VCU Student Opens Doors at L'Oréal, Now Helps Others Follow
Victoria Nguyen graduated high school at 16, landed a coveted L'Oréal internship, and now works to connect other students to similar opportunities. Her journey from backup college choice to innovation ambassador shows how determination turns setbacks into launching pads.
When Victoria Nguyen couldn't access her high school counselor's recommendation letters, Virginia Commonwealth University became her only option. What felt like a backup plan turned into the perfect fit.
The Northern Virginia native graduated high school at 16 and took a gap year before starting college. Without those crucial recommendation letters, most schools remained out of reach, but VCU welcomed her without them.
Once on campus, the School of Business senior dove headfirst into opportunity. She secured multiple internships, became president of the Alpha Kappa Psi business fraternity, and joined the Student Management Investment Portfolio team.
Then came the big one: a summer internship at L'Oréal in New York City. These positions typically go to family members of company executives, but a L'Oréal contact saw something special in Nguyen and encouraged her to apply.
She spent her summer working on meaningful projects, including recommending how L'Oréal could expand educational outreach in underrepresented Asian and Hispanic communities.
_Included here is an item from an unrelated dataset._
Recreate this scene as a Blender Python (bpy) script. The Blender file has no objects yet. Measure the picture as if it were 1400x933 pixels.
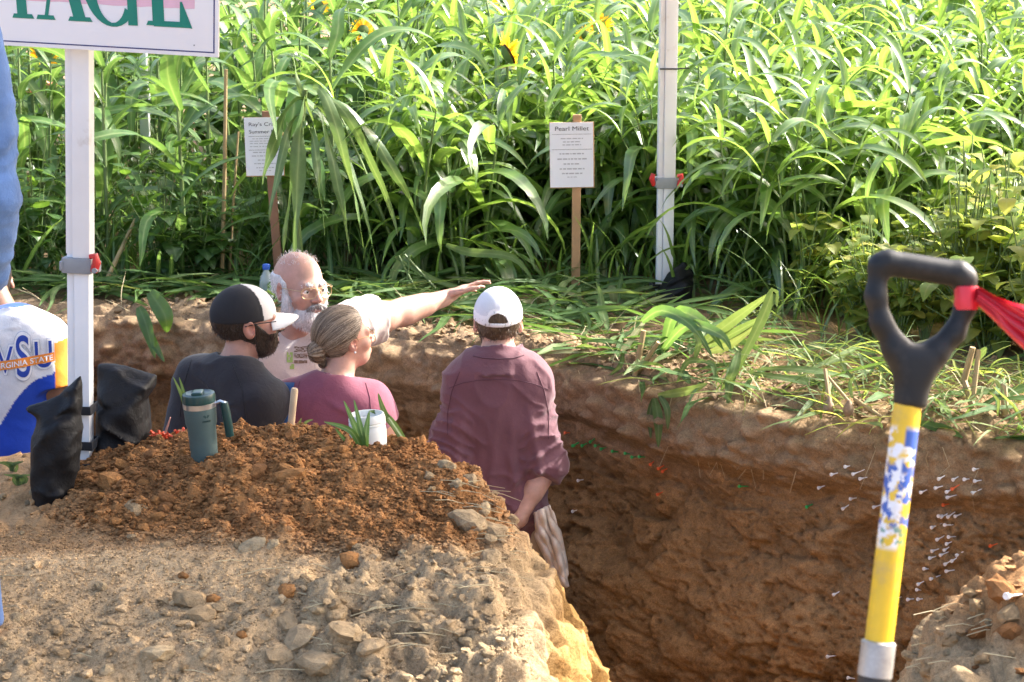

Her mentor, Assistant Vice President Dessirae Sands, trusted her with real impact.
"I learned how to balance strategic thinking with execution, and I got to work on something I genuinely cared about: making the beauty industry more inclusive," Nguyen said.
Why This Inspires
Nguyen's story resonates because she isn't hoarding her success. Dr. Garret Westlake, vice provost in VCU's Office of Innovation and Strategic Design, noticed her hustle on LinkedIn and recruited her as a strategic design fellow.
Now she's organizing a potential site visit to L'Oréal's headquarters that would expose more VCU students to similar opportunities. She's also supporting creative design workshops and connecting students to corporate partners through the innovation office.
"She is a complete hustler and is just out here trying to learn as much as she can from as many different people," Westlake said. He calls her "fluent in all things innovation and an incredible ambassador" for the university.
Through her leadership roles in campus organizations, Nguyen helps the innovation office reach even more students who might not know these opportunities exist. She's building the bridges she wished someone had built for her.
"VCU gave me the space to lead, fail, learn and try again," Nguyen said. "But more than that, it gave me a community and mentors who've been cheering me on every step of the way."
Her message to other students is clear: your plan B might be exactly where you belong.